Given task:
Could you transcribe the material below exactly, without leaving out a single line?

Information shown:

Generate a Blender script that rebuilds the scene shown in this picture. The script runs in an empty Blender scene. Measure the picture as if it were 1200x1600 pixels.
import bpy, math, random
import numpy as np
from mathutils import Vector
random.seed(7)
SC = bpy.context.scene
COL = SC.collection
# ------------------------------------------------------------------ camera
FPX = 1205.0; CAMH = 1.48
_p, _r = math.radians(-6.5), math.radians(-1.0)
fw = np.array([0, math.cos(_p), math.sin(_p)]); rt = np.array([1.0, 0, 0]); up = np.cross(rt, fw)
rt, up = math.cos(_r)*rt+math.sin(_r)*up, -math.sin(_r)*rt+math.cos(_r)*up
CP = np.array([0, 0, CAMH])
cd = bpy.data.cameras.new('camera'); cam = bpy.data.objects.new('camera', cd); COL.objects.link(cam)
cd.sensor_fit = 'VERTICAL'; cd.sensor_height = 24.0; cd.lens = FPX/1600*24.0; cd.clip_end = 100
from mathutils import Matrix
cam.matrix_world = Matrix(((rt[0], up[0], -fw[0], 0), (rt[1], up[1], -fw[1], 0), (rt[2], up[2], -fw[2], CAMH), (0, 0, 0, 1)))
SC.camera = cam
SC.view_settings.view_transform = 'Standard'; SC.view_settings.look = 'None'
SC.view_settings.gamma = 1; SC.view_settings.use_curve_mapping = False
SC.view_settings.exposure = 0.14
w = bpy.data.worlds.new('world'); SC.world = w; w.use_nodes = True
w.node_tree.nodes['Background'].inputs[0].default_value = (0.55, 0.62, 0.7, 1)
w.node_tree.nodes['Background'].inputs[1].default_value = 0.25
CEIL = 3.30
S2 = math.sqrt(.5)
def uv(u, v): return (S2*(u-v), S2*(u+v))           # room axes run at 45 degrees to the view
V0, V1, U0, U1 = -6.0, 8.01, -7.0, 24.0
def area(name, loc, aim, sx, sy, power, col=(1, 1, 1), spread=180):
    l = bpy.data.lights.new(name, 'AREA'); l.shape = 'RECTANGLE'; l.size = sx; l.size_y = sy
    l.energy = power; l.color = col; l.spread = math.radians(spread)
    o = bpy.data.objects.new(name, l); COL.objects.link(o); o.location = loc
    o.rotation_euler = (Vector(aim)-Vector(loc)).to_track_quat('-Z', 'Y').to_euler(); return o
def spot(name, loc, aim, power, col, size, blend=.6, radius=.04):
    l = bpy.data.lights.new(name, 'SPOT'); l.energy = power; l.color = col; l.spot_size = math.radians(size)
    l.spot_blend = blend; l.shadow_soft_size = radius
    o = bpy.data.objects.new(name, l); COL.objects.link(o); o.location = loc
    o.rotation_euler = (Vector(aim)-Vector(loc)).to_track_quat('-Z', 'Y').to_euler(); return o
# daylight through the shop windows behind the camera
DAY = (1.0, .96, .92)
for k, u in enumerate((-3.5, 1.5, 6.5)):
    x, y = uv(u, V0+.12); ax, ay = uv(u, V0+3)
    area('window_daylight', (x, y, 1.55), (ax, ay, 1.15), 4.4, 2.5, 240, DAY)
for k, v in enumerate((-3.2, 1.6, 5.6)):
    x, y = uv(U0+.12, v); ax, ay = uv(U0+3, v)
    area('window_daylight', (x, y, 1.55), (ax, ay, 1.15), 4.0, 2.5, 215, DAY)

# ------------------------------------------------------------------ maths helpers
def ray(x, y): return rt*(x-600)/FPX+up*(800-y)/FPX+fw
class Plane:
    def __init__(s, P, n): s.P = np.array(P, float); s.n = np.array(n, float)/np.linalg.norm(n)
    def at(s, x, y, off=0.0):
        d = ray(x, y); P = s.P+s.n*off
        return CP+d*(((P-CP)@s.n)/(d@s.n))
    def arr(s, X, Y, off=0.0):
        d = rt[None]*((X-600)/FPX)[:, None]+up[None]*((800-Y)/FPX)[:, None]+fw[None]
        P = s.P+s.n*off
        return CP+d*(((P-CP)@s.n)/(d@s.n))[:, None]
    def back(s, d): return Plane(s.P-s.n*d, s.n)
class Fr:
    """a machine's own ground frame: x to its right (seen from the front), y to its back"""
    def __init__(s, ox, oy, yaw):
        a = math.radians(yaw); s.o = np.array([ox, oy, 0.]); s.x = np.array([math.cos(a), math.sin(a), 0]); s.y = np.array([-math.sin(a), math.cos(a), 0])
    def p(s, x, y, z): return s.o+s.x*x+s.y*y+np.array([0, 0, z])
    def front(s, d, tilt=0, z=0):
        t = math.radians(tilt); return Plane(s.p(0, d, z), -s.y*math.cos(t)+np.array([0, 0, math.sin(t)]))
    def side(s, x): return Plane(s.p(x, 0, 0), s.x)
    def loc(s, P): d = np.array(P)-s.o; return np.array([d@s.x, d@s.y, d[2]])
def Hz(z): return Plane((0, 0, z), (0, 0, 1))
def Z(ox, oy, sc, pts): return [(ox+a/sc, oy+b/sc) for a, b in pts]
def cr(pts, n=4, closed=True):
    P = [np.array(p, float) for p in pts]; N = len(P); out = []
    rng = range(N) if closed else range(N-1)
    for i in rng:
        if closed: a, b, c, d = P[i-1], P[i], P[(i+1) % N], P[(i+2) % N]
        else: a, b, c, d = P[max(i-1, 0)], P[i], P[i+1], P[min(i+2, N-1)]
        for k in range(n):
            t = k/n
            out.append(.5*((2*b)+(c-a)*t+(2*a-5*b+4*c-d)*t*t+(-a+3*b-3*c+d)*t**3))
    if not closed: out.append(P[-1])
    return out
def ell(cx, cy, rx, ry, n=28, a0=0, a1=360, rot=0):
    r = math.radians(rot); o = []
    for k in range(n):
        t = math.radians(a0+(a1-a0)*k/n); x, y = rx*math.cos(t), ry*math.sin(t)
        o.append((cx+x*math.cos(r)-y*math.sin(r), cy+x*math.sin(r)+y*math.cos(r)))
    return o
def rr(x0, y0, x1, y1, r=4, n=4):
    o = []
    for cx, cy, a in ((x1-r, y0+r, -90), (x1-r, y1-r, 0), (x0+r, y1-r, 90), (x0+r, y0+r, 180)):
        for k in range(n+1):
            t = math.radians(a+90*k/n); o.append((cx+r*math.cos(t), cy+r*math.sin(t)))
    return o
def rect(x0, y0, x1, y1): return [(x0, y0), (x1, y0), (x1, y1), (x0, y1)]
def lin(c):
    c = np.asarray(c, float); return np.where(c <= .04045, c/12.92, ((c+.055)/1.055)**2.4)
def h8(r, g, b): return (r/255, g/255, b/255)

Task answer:
Generate a Blender script that rebuilds the scene shown in this picture. The script runs in an empty Blender scene. Measure the picture as if it were 1200x1600 pixels.
import bpy, math, random
import numpy as np
from mathutils import Vector
random.seed(7)
SC = bpy.context.scene
COL = SC.collection
# ------------------------------------------------------------------ camera
FPX = 1205.0; CAMH = 1.48
_p, _r = math.radians(-6.5), math.radians(-1.0)
fw = np.array([0, math.cos(_p), math.sin(_p)]); rt = np.array([1.0, 0, 0]); up = np.cross(rt, fw)
rt, up = math.cos(_r)*rt+math.sin(_r)*up, -math.sin(_r)*rt+math.cos(_r)*up
CP = np.array([0, 0, CAMH])
cd = bpy.data.cameras.new('camera'); cam = bpy.data.objects.new('camera', cd); COL.objects.link(cam)
cd.sensor_fit = 'VERTICAL'; cd.sensor_height = 24.0; cd.lens = FPX/1600*24.0; cd.clip_end = 100
from mathutils import Matrix
cam.matrix_world = Matrix(((rt[0], up[0], -fw[0], 0), (rt[1], up[1], -fw[1], 0), (rt[2], up[2], -fw[2], CAMH), (0, 0, 0, 1)))
SC.camera = cam
SC.view_settings.view_transform = 'Standard'; SC.view_settings.look = 'None'
SC.view_settings.gamma = 1; SC.view_settings.use_curve_mapping = False
SC.view_settings.exposure = 0.14
w = bpy.data.worlds.new('world'); SC.world = w; w.use_nodes = True
w.node_tree.nodes['Background'].inputs[0].default_value = (0.55, 0.62, 0.7, 1)
w.node_tree.nodes['Background'].inputs[1].default_value = 0.25
CEIL = 3.30
S2 = math.sqrt(.5)
def uv(u, v): return (S2*(u-v), S2*(u+v))           # room axes run at 45 degrees to the view
V0, V1, U0, U1 = -6.0, 8.01, -7.0, 24.0
def area(name, loc, aim, sx, sy, power, col=(1, 1, 1), spread=180):
    l = bpy.data.lights.new(name, 'AREA'); l.shape = 'RECTANGLE'; l.size = sx; l.size_y = sy
    l.energy = power; l.color = col; l.spread = math.radians(spread)
    o = bpy.data.objects.new(name, l); COL.objects.link(o); o.location = loc
    o.rotation_euler = (Vector(aim)-Vector(loc)).to_track_quat('-Z', 'Y').to_euler(); return o
def spot(name, loc, aim, power, col, size, blend=.6, radius=.04):
    l = bpy.data.lights.new(name, 'SPOT'); l.energy = power; l.color = col; l.spot_size = math.radians(size)
    l.spot_blend = blend; l.shadow_soft_size = radius
    o = bpy.data.objects.new(name, l); COL.objects.link(o); o.location = loc
    o.rotation_euler = (Vector(aim)-Vector(loc)).to_track_quat('-Z', 'Y').to_euler(); return o
# daylight through the shop windows behind the camera
DAY = (1.0, .96, .92)
for k, u in enumerate((-3.5, 1.5, 6.5)):
    x, y = uv(u, V0+.12); ax, ay = uv(u, V0+3)
    area('window_daylight', (x, y, 1.55), (ax, ay, 1.15), 4.4, 2.5, 240, DAY)
for k, v in enumerate((-3.2, 1.6, 5.6)):
    x, y = uv(U0+.12, v); ax, ay = uv(U0+3, v)
    area('window_daylight', (x, y, 1.55), (ax, ay, 1.15), 4.0, 2.5, 215, DAY)

# ------------------------------------------------------------------ maths helpers
def ray(x, y): return rt*(x-600)/FPX+up*(800-y)/FPX+fw
class Plane:
    def __init__(s, P, n): s.P = np.array(P, float); s.n = np.array(n, float)/np.linalg.norm(n)
    def at(s, x, y, off=0.0):
        d = ray(x, y); P = s.P+s.n*off
        return CP+d*(((P-CP)@s.n)/(d@s.n))
    def arr(s, X, Y, off=0.0):
        d = rt[None]*((X-600)/FPX)[:, None]+up[None]*((800-Y)/FPX)[:, None]+fw[None]
        P = s.P+s.n*off
        return CP+d*(((P-CP)@s.n)/(d@s.n))[:, None]
    def back(s, d): return Plane(s.P-s.n*d, s.n)
class Fr:
    """a machine's own ground frame: x to its right (seen from the front), y to its back"""
    def __init__(s, ox, oy, yaw):
        a = math.radians(yaw); s.o = np.array([ox, oy, 0.]); s.x = np.array([math.cos(a), math.sin(a), 0]); s.y = np.array([-math.sin(a), math.cos(a), 0])
    def p(s, x, y, z): return s.o+s.x*x+s.y*y+np.array([0, 0, z])
    def front(s, d, tilt=0, z=0):
        t = math.radians(tilt); return Plane(s.p(0, d, z), -s.y*math.cos(t)+np.array([0, 0, math.sin(t)]))
    def side(s, x): return Plane(s.p(x, 0, 0), s.x)
    def loc(s, P): d = np.array(P)-s.o; return np.array([d@s.x, d@s.y, d[2]])
def Hz(z): return Plane((0, 0, z), (0, 0, 1))
def Z(ox, oy, sc, pts): return [(ox+a/sc, oy+b/sc) for a, b in pts]
def cr(pts, n=4, closed=True):
    P = [np.array(p, float) for p in pts]; N = len(P); out = []
    rng = range(N) if closed else range(N-1)
    for i in rng:
        if closed: a, b, c, d = P[i-1], P[i], P[(i+1) % N], P[(i+2) % N]
        else: a, b, c, d = P[max(i-1, 0)], P[i], P[i+1], P[min(i+2, N-1)]
        for k in range(n):
            t = k/n
            out.append(.5*((2*b)+(c-a)*t+(2*a-5*b+4*c-d)*t*t+(-a+3*b-3*c+d)*t**3))
    if not closed: out.append(P[-1])
    return out
def ell(cx, cy, rx, ry, n=28, a0=0, a1=360, rot=0):
    r = math.radians(rot); o = []
    for k in range(n):
        t = math.radians(a0+(a1-a0)*k/n); x, y = rx*math.cos(t), ry*math.sin(t)
        o.append((cx+x*math.cos(r)-y*math.sin(r), cy+x*math.sin(r)+y*math.cos(r)))
    return o
def rr(x0, y0, x1, y1, r=4, n=4):
    o = []
    for cx, cy, a in ((x1-r, y0+r, -90), (x1-r, y1-r, 0), (x0+r, y1-r, 90), (x0+r, y0+r, 180)):
        for k in range(n+1):
            t = math.radians(a+90*k/n); o.append((cx+r*math.cos(t), cy+r*math.sin(t)))
    return o
def rect(x0, y0, x1, y1): return [(x0, y0), (x1, y0), (x1, y1), (x0, y1)]
def lin(c):
    c = np.asarray(c, float); return np.where(c <= .04045, c/12.92, ((c+.055)/1.055)**2.4)
def h8(r, g, b): return (r/255, g/255, b/255)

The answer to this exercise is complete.